A run of records
__________________________________________________

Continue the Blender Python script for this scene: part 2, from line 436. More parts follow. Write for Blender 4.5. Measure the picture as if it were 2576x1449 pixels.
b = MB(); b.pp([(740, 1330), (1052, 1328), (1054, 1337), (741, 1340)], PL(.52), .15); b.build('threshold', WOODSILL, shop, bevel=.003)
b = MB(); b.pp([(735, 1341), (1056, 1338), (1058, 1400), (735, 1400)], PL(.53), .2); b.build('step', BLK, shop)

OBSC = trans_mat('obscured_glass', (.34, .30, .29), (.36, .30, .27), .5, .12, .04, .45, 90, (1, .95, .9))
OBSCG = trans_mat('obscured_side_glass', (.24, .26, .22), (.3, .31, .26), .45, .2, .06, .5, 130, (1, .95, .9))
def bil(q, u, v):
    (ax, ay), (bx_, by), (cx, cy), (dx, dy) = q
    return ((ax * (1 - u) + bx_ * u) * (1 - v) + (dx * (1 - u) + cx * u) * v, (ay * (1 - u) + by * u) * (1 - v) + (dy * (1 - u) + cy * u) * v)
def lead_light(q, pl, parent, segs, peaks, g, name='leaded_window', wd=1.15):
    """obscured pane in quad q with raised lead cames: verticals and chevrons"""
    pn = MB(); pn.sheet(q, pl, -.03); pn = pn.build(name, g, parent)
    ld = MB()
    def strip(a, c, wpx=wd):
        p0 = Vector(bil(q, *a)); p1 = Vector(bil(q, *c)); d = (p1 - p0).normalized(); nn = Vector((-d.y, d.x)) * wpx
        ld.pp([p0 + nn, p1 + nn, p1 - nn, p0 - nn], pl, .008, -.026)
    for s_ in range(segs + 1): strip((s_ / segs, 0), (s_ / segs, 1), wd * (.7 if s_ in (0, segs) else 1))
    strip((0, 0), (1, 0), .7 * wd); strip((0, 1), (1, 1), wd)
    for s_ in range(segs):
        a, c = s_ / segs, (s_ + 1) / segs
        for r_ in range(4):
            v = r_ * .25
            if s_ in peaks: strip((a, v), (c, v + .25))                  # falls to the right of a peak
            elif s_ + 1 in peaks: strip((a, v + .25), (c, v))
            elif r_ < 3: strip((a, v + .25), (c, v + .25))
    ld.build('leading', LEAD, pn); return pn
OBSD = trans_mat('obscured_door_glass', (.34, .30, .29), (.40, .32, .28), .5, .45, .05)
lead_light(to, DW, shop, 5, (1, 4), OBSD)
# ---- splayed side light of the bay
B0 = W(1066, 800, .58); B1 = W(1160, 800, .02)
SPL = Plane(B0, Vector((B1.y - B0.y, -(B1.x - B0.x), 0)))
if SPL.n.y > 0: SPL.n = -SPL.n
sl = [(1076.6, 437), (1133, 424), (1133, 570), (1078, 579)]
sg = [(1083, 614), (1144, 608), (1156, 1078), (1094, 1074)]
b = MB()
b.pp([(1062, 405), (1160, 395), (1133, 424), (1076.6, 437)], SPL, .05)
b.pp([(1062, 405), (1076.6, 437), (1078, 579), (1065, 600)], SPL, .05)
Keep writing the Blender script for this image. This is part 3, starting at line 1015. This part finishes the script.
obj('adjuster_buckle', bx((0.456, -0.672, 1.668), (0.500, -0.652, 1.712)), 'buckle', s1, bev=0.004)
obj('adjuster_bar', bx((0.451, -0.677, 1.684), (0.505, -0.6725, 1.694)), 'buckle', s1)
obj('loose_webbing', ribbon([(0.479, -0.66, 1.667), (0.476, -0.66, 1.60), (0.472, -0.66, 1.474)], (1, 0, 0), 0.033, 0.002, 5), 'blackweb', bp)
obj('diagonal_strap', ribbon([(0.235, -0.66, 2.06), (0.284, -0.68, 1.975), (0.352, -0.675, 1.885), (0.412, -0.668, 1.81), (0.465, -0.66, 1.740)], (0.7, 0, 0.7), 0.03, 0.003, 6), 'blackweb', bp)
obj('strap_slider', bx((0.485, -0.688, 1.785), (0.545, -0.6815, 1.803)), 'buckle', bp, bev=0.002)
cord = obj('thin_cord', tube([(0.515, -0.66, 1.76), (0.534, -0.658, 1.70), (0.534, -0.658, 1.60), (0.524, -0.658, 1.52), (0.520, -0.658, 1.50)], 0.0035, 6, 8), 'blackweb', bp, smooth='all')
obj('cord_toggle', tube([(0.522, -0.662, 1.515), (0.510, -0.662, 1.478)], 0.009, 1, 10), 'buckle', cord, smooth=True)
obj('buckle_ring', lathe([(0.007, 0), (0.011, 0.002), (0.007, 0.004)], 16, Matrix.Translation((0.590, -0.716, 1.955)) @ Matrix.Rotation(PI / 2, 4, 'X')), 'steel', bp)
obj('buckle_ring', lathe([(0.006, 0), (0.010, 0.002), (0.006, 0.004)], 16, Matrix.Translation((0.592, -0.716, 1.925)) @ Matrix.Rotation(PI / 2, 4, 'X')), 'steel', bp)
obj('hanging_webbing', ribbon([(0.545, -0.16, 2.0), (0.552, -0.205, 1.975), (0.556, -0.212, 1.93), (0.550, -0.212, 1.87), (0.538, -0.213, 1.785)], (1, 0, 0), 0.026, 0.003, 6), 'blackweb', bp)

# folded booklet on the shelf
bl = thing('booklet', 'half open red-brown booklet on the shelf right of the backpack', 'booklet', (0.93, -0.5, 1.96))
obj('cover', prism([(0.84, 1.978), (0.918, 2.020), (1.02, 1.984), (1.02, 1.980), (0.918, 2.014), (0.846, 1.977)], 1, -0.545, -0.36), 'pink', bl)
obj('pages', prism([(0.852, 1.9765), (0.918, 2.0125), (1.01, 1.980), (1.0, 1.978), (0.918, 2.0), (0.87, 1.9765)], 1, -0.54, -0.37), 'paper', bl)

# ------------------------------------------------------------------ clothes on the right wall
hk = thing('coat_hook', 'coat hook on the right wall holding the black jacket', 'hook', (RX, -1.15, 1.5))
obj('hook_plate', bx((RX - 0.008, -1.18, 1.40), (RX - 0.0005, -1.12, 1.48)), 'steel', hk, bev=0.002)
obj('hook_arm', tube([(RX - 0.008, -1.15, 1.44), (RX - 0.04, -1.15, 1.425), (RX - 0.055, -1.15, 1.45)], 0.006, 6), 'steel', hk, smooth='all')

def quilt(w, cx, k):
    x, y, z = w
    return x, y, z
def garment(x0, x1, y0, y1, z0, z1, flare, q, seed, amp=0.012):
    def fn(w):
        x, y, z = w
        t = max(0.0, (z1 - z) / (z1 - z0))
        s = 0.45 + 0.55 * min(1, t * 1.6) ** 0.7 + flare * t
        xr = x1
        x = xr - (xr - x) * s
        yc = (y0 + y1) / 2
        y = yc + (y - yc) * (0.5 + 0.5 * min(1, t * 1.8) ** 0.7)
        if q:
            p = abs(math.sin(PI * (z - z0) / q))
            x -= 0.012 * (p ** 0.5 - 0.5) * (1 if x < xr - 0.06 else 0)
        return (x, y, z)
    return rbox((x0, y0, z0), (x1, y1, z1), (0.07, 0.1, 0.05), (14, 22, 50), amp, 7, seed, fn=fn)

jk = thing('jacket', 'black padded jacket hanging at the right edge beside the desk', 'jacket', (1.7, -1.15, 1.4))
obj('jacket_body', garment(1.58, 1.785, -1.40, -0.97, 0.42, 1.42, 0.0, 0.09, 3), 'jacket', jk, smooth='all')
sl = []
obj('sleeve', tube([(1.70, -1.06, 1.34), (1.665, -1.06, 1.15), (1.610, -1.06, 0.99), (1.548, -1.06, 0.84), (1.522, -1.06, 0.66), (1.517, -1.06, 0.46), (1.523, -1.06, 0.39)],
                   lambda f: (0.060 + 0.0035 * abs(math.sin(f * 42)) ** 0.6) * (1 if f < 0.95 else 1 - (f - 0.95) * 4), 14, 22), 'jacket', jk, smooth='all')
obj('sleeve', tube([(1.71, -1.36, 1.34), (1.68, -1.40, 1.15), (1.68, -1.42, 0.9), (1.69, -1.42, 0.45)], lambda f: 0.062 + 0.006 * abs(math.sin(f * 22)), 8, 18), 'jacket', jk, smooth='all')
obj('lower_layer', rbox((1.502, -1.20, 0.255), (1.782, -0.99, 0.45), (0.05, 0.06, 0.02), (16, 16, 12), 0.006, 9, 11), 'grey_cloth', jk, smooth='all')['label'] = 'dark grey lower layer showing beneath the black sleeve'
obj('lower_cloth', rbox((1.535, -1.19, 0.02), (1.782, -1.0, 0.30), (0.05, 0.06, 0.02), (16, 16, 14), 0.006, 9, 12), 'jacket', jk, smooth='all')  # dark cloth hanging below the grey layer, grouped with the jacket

__________________________________________________

### Exercise aim
Return a word-for-word copy of the lines from the beginning of the listing to the line holding "b.build('step', BLK, shop)", both kept.

### Answer to this problem
Continue the Blender Python script for this scene: part 2, from line 436. More parts follow. Write for Blender 4.5. Measure the picture as if it were 2576x1449 pixels.
b = MB(); b.pp([(740, 1330), (1052, 1328), (1054, 1337), (741, 1340)], PL(.52), .15); b.build('threshold', WOODSILL, shop, bevel=.003)
b = MB(); b.pp([(735, 1341), (1056, 1338), (1058, 1400), (735, 1400)], PL(.53), .2); b.build('step', BLK, shop)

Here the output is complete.